The task force found, among other things, that the 2,900-square-foot facility where the collection is housed is filled beyond capacity: 50 boxes of unshelved books sit in the city's warehouse.

Without appropriate shelving and storage, the force found, many of the collection's rare and valuable titles are falling apart. The force also addressed safety concerns.
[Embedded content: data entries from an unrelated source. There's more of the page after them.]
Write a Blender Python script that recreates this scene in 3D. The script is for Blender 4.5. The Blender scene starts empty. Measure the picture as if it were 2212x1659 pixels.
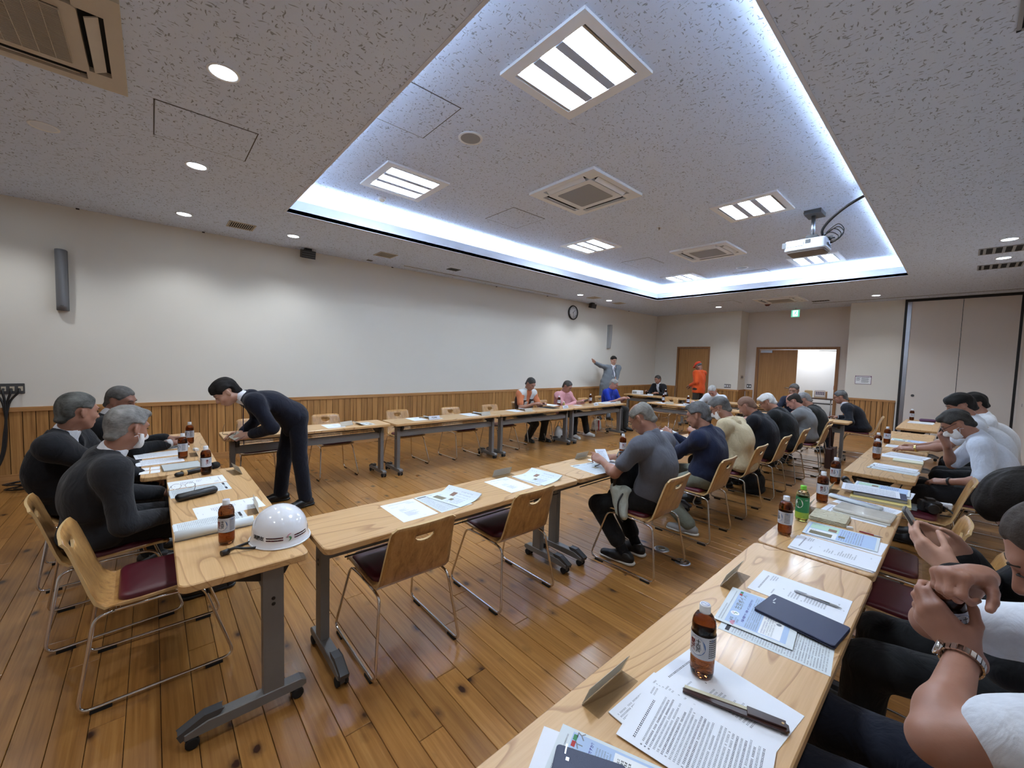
import bpy, math, random
import numpy as np
from mathutils import Matrix, Vector
PI = math.pi
S = bpy.context.scene
COL = S.collection
random.seed(7)
# ------------------------------------------------------------------ camera, exposure, world
cam = bpy.data.cameras.new('camera')
cam.sensor_fit = 'HORIZONTAL'
cam.sensor_width = 36.0
cam.lens = 36.0 * 868.63 / 2212
cam.clip_start = 0.02
CAM = bpy.data.objects.new('camera', cam)
COL.objects.link(CAM)
def camera_axes(yaw, pitch, roll):
    f = Vector((-math.sin(yaw) * math.cos(pitch), math.cos(yaw) * math.cos(pitch), -math.sin(pitch)))
    r = Vector((math.cos(yaw), math.sin(yaw), 0))
    u = r.cross(f)
    return math.cos(roll) * r + math.sin(roll) * u, -math.sin(roll) * r + math.cos(roll) * u, f
_r, _u, _f = camera_axes(math.radians(48.187), math.radians(3.351), math.radians(1.616))
_m = Matrix((_r, _u, -_f)).transposed().to_4x4()
_m.translation = (0, 0, 1.575)
CAM.matrix_world = _m
S.camera = CAM
S.view_settings.view_transform = 'Standard'
S.view_settings.look = 'None'
S.view_settings.gamma = 1.0
S.view_settings.use_curve_mapping = False
S.view_settings.exposure = 0.85
W = bpy.data.worlds.new('world'); S.world = W
W.use_nodes = True
W.node_tree.nodes['Background'].inputs[0].default_value = (0.6, 0.65, 0.75, 1)
W.node_tree.nodes['Background'].inputs[1].default_value = 0.02
TUBE_POWER, COVE_POWER, DOWN_WATT, DISC_POWER = 42.0, 28.0, 24.0, 14.0

# ------------------------------------------------------------------ materials
def srgb(r, g, b):
    f = lambda c: (c / 255 / 12.92) if c <= 10.31 else ((c / 255 + 0.055) / 1.055) ** 2.4
    return (f(r), f(g), f(b), 1)
class NT:
    def __init__(s, name):
        s.m = bpy.data.materials.new(name); s.m.use_nodes = True
        s.t = s.m.node_tree; s.b = s.t.nodes['Principled BSDF']
    def n(s, kind, **kw):
        nd = s.t.nodes.new('ShaderNode' + kind)
        for k, v in kw.items():
            if k[0] == 'i' and k[1:].isdigit():
                s.put(nd.inputs[int(k[1:])], v)
            elif k[:2] == 'I_':
                s.put(nd.inputs[k[2:].replace('_', ' ')], v)
            else:
                setattr(nd, k, v)
        return nd
    def put(s, sock, v):
        if isinstance(v, bpy.types.NodeSocket): s.t.links.new(v, sock)
        elif isinstance(v, bpy.types.Node): s.t.links.new(v.outputs[0], sock)
        else: sock.default_value = v
    def set(s, **kw):
        for k, v in kw.items(): s.put(s.b.inputs[k.replace('_', ' ')], v)
        return s
    def math(s, op, a, b=None):
        nd = s.n('Math', operation=op); s.put(nd.inputs[0], a)
        if b is not None: s.put(nd.inputs[1], b)
        return nd.outputs[0]
    def mix(s, f, a, b, mode='MIX'):
        nd = s.n('Mix', data_type='RGBA', blend_type=mode)
        s.put(nd.inputs[0], f); s.put(nd.inputs[6], a); s.put(nd.inputs[7], b)
        return nd.outputs[2]
    def ramp(s, f, *stops):
        nd = s.n('ValToRGB'); s.put(nd.inputs[0], f)
        e = nd.color_ramp.elements
        while len(e) < len(stops): e.new(0.5)
        for x, (p, c) in zip(e, stops): x.position = p; x.color = c
        return nd.outputs[0]
    def coords(s, kind='Object', scale=(1, 1, 1)):
        if kind == 'World': o = s.n('NewGeometry').outputs['Position']
        else: o = s.n('TexCoord').outputs[kind]
        mp = s.n('Mapping'); s.put(mp.inputs[0], o); mp.inputs['Scale'].default_value = scale
        return mp.outputs[0]
    def noise(s, vec, scale, detail=3, rough=0.55, dist=0):
        return s.n('TexNoise', I_Vector=vec, I_Scale=scale, I_Detail=detail, I_Roughness=rough, I_Distortion=dist).outputs[0]
    def bump(s, h, strength, dist=0.01):
        s.put(s.b.inputs['Normal'], s.n('Bump', I_Height=h, I_Strength=strength, I_Distance=dist).outputs[0])
        return s
def plain(name, col, rough=0.5, metal=0.0, noise=0.0, nscale=30, bump=0.0, bscale=200, **kw):
    t = NT(name)
    t.set(Roughness=rough, Metallic=metal, **kw)
    c = srgb(*col)
    if noise:
        f = t.noise(t.coords(), nscale, 4)
        t.set(Base_Color=t.mix(f, tuple(x * (1 - noise) for x in c[:3]) + (1,), tuple(min(1, x * (1 + noise)) for x in c[:3]) + (1,)))
    else: t.set(Base_Color=c)
    if bump: t.bump(t.noise(t.coords(), bscale, 2), bump, 0.002)
    return t.m
def emit(name, col, power):
    t = NT(name)
    t.set(Base_Color=(0.8, 0.8, 0.8, 1), Emission_Color=col + (1,), Emission_Strength=power)
    return t.m
def glass(name, col, ior=1.45, rough=0.0):
    t = NT(name)
    t.set(Base_Color=tuple(col) + (1,), Roughness=rough, IOR=ior, Transmission_Weight=1.0)
    return t.m
def wallpaper(name, col):
    t = NT(name); v = t.coords('World')
    n = t.noise(v, 160, 3); n2 = t.noise(v, 2.0, 2)
    c = srgb(*col)
    t.set(Base_Color=t.mix(n2, tuple(x * 0.96 for x in c[:3]) + (1,), c), Roughness=0.85)
    return t.bump(n, 0.25, 0.002).m
def rockwool(name, col):
    # mineral-fibre ceiling board: short worm-like dark fissures in random directions
    t = NT(name); v = t.coords('World')
    w1 = t.noise(v, 14, 2)
    vv = t.n('VectorMath', operation='ADD'); t.put(vv.inputs[0], v)
    sc = t.n('VectorMath', operation='SCALE'); t.put(sc.inputs[0], t.n('TexNoise', I_Vector=v, I_Scale=14.0, I_Detail=1.0).outputs[1]); sc.inputs[3].default_value = 0.05
    t.put(vv.inputs[1], sc.outputs[0])
    a = t.n('Mapping'); t.put(a.inputs[0], vv.outputs[0]); a.inputs['Scale'].default_value = (30, 85, 30); a.inputs['Rotation'].default_value = (0, 0, 0.6)
    b = t.n('Mapping'); t.put(b.inputs[0], vv.outputs[0]); b.inputs['Scale'].default_value = (90, 28, 30); b.inputs['Rotation'].default_value = (0, 0, 0.35)
    na = t.noise(a.outputs[0], 1.0, 1, 0.4); nb = t.noise(b.outputs[0], 1.0, 1, 0.4)
    mx = t.math('MAXIMUM', na, nb)
    f = t.ramp(mx, (0.66, (0, 0, 0, 1)), (0.72, (1, 1, 1, 1)))
    c = srgb(*col)
    fine = t.noise(v, 220, 2)
    c1 = t.mix(fine, tuple(x * 0.93 for x in c[:3]) + (1,), c)
    t.set(Base_Color=t.mix(f, c1, tuple(x * 0.42 for x in c[:3]) + (1,)), Roughness=0.95)
    inv = t.math('SUBTRACT', 1.0, f)
    return t.bump(inv, 0.5, 0.004).m
def floor_wood():
    t = NT('floor_pine'); g = t.n('NewGeometry')
    oi = t.n('ObjectInfo')
    rnd = t.math('FRACT', t.math('ADD', oi.outputs['Random'], g.outputs['Random Per Island']))
    off = t.n('CombineXYZ'); t.put(off.inputs[0], t.math('MULTIPLY', rnd, 37.0)); t.put(off.inputs[2], t.math('MULTIPLY', rnd, 91.0))
    p = t.n('VectorMath', operation='ADD'); t.put(p.inputs[0], g.outputs['Position']); t.put(p.inputs[1], off.outputs[0])
    def mp(sx, sy):
        m = t.n('Mapping'); t.put(m.inputs[0], p.outputs[0]); m.inputs['Scale'].default_value = (sx, sy, 1); return m.outputs[0]
    grain = t.noise(mp(2.2, 60), 1.0, 5, 0.6, 0.3)
    blot = t.noise(mp(2.5, 9), 1.0, 3)
    base = t.ramp(grain, (0.2, srgb(122, 82, 38)), (0.5, srgb(168, 120, 62)), (0.8, srgb(196, 150, 88)))
    base = t.mix(t.math('MULTIPLY', blot, 0.55), base, srgb(126, 80, 38))
    tone = t.ramp(rnd, (0.0, (0.80, 0.76, 0.70, 1)), (0.5, (0.96, 0.93, 0.9, 1)), (1.0, (1.1, 1.06, 1.0, 1)))
    base = t.mix(1.0, base, tone, 'MULTIPLY')
    vo = t.n('TexVoronoi', I_Vector=mp(5.0, 8.0), I_Scale=1.0, I_Randomness=1.0)
    wob = t.noise(mp(40, 60), 1.0, 2)
    d = t.math('ADD', vo.outputs['Distance'], t.math('MULTIPLY', wob, 0.09))
    pick = t.n('SeparateColor'); t.put(pick.inputs[0], vo.outputs['Color'])
    d = t.math('ADD', d, t.math('MULTIPLY', t.math('GREATER_THAN', pick.outputs[0], 0.55), 1.0))
    d = t.math('SUBTRACT', d, t.math('MULTIPLY', pick.outputs[1], 0.05))
    k = t.ramp(d, (0.11, (1, 1, 1, 1)), (0.15, (0.55, 0.55, 0.55, 1)), (0.30, (0, 0, 0, 1)))
    base = t.mix(k, base, srgb(54, 30, 20))
    wear = t.noise(t.coords('World', (1, 1, 1)), 1.3, 4)
    rough = t.n('MapRange', I_Value=wear, i1=0.3, i2=0.7, i3=0.26, i4=0.36)
    t.set(Base_Color=base, Roughness=rough.outputs[0], Coat_Weight=0.25, Coat_Roughness=0.16)
    return t.bump(grain, 0.08, 0.002).m
def wood(name, dark, mid, light, axis='x', gs=1.0, rough=0.35, coat=0.0, ring=False, kind='Object', vary=0.12):
    # straight or cathedral-figured timber; grain runs along the given local axis
    t = NT(name); oi = t.n('ObjectInfo'); g = t.n('NewGeometry')
    rnd = t.math('FRACT', t.math('ADD', oi.outputs['Random'], g.outputs['Random Per Island']))
    src = t.n('TexCoord').outputs['Object'] if kind == 'Object' else g.outputs['Position']
    off = t.n('CombineXYZ')
    for i, k in enumerate((7.0, 5.0, 9.0)): t.put(off.inputs[i], t.math('MULTIPLY', rnd, k))
    p = t.n('VectorMath', operation='ADD'); t.put(p.inputs[0], src); t.put(p.inputs[1], off.outputs[0])
    def mp(a, b):
        m = t.n('Mapping'); t.put(m.inputs[0], p.outputs[0])
        m.inputs['Scale'].default_value = {'x': (a, b, b), 'y': (b, a, b), 'z': (b, b, a)}[axis]; return m.outputs[0]
    fine = t.noise(mp(3 * gs, 130 * gs), 1.0, 4, 0.6)
    if ring:
        wv = t.noise(mp(0.9 * gs, 5.5 * gs), 1.0, 1.5, 0.45, 0.4)
        lines = t.math('FRACT', t.math('MULTIPLY', wv, 11.0))
        ln = t.ramp(lines, (0.0, (0, 0, 0, 1)), (0.78, (0.08, 0.08, 0.08, 1)), (0.955, (0.8, 0.8, 0.8, 1)), (1.0, (0.1, 0.1, 0.1, 1)))
        base = t.mix(ln, t.ramp(fine, (0.25, srgb(*mid)), (0.7, srgb(*light))), srgb(*dark))
    else:
        cs = t.noise(mp(0.8 * gs, 22 * gs), 1.0, 3, 0.6, 0.6)
        f = t.math('ADD', t.math('MULTIPLY', cs, 0.7), t.math('MULTIPLY', fine, 0.3))
        base = t.ramp(f, (0.3, srgb(*dark)), (0.5, srgb(*mid)), (0.7, srgb(*light)))
    tn = t.ramp(rnd, (0, (1 - vary, 1 - vary, 1 - vary * 1.2, 1)), (1, (1 + vary * .6, 1 + vary * .6, 1 + vary * .5, 1)))
    base = t.mix(1.0, base, tn, 'MULTIPLY')
    t.set(Base_Color=base, Roughness=rough, Coat_Weight=coat, Coat_Roughness=0.1)
    return t.bump(fine, 0.06, 0.001).m
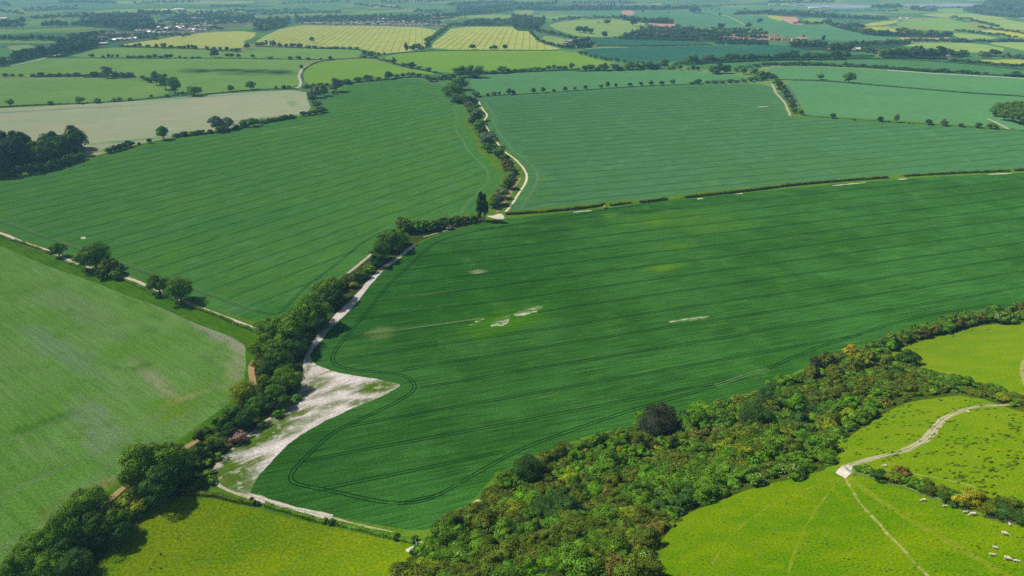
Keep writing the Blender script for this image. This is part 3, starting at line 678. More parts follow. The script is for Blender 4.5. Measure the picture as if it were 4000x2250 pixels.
TG('in the tall hedge left of the poplar', g1, '1012,562,34,olive 1030,570,32,olive 1050,570,30,mid 1068,569,28 1085,566,28,olive 1100,562,26 1118,560,26,dark 1136,557,24 1152,553,24,dark 1168,552,22,brown 1184,550,22 1198,548,20,olive', kind='bush', mode='c', ratio=.95)
for k, (x, y, w, h) in enumerate(((1209,556,17,78), (1220,555,16,70))):
    p, t, W, H = base(x, y, w, h); plant(p, t, W*1.25, H, 'poplar', 'dark', '', 'poplars at the chalk junction', ('taller of two dark poplars at the white chalk junction', 'shorter of two dark poplars at the white chalk junction')[k])
g2 = 'trees beside the pale track at left'
for (x, y, w, r, c, l) in ((145,628,38,.95,'oak','small round tree standing alone at left on the pale track'), (235,646,74,.85,'oak','largest tree on the pale track, left of the green field'), (397,714,56,.9,'oak','left one of two touching trees on the pale track'), (450,730,70,.9,'oak','right one of two touching trees on the pale track')):
    p, t, W, H = centre(x, y, w, r); plant(p, t, W*1.08, H, 'tree', c, '', g2, l)
TG('under the largest track tree', 'bushes beside the pale track at left', '268,672,44,olive 295,680,30,dark 290,692,26,mid 255,690,28,dark', kind='bush', mode='c', ratio=.9)
TG('below the big clump by the low pasture', 'yellow bushes by the low pasture', '318,1262,46,yellow 355,1272,44,yellow 335,1290,34,olive 300,1285,34,mid', kind='bush', mode='c', ratio=.9)
TG('in the brambles left of the weedy chalk', 'bushes on the edge of the chalk', '545,1148,24,mid 520,1165,26 490,1195,26,mid 500,1215,30 475,1232,30,olive 530,1205,26,mid 745,1000,22 735,1010,20,mid 560,1130,22,olive 655,1068,24,mid 700,1040,26,mid 520,1190,24', kind='bush', mode='c', ratio=.6)
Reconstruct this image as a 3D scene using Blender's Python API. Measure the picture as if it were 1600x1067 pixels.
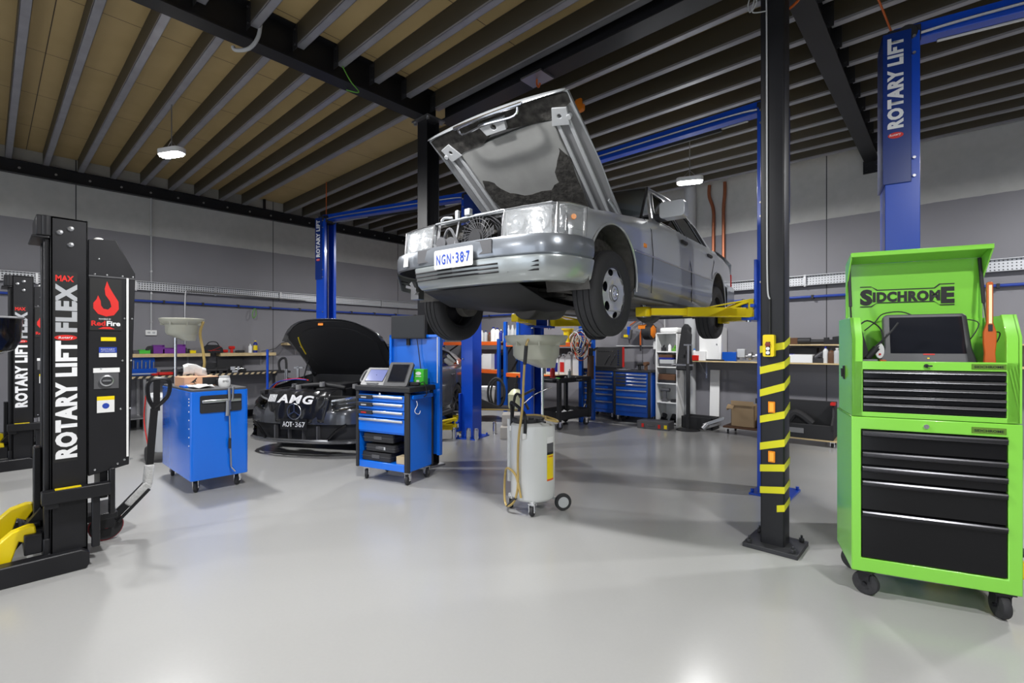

For example, the crowded conditions create a fire hazard, the bookstands lack seismic bracing and the width of the aisles does not comply with the Americans With Disabilities Act.

Additionally, the committee found that unless the collection is transferred to laser discs or other media, it may have outlived its use, since the entertainment industry increasingly is showing signs of preferring high-tech databanks as research tools.

Getting rid of the troubled collection seems like the logical way for the city to solve another problem: its seven-year unproductive effort to replace the outdated Buena Vista branch, Christopher said.

The 8,000-square-foot branch library was built in 1948 to hold 30,000 books, Christopher said. The library now bulges with 60,000 volumes, half of which are forcefully jammed into the shelves or sitting in carts by the walls.

And this week's heat is a reminder that summer-like weather can make for the worst at Buena Vista, which serves about one-third of Burbank's approximately 100,000 residents. About once a month, the air-conditioning system breaks down, sending branch librarian Nancy Tidwell to set up fans throughout the building and call the repairman--all while trying to control the 100 or so grade-schoolers who come twice a week to the library's reading programs.

"There's just no telling when the air conditioning is going to go out," Tidwell said. "It's certainly not a comfortable situation."

Two years ago the council earmarked $3.5 million for the library, Christopher said, but the money was diverted for other city projects, including the new police building that opened six months ago.

"Little by little the money went toward other projects," Christopher said.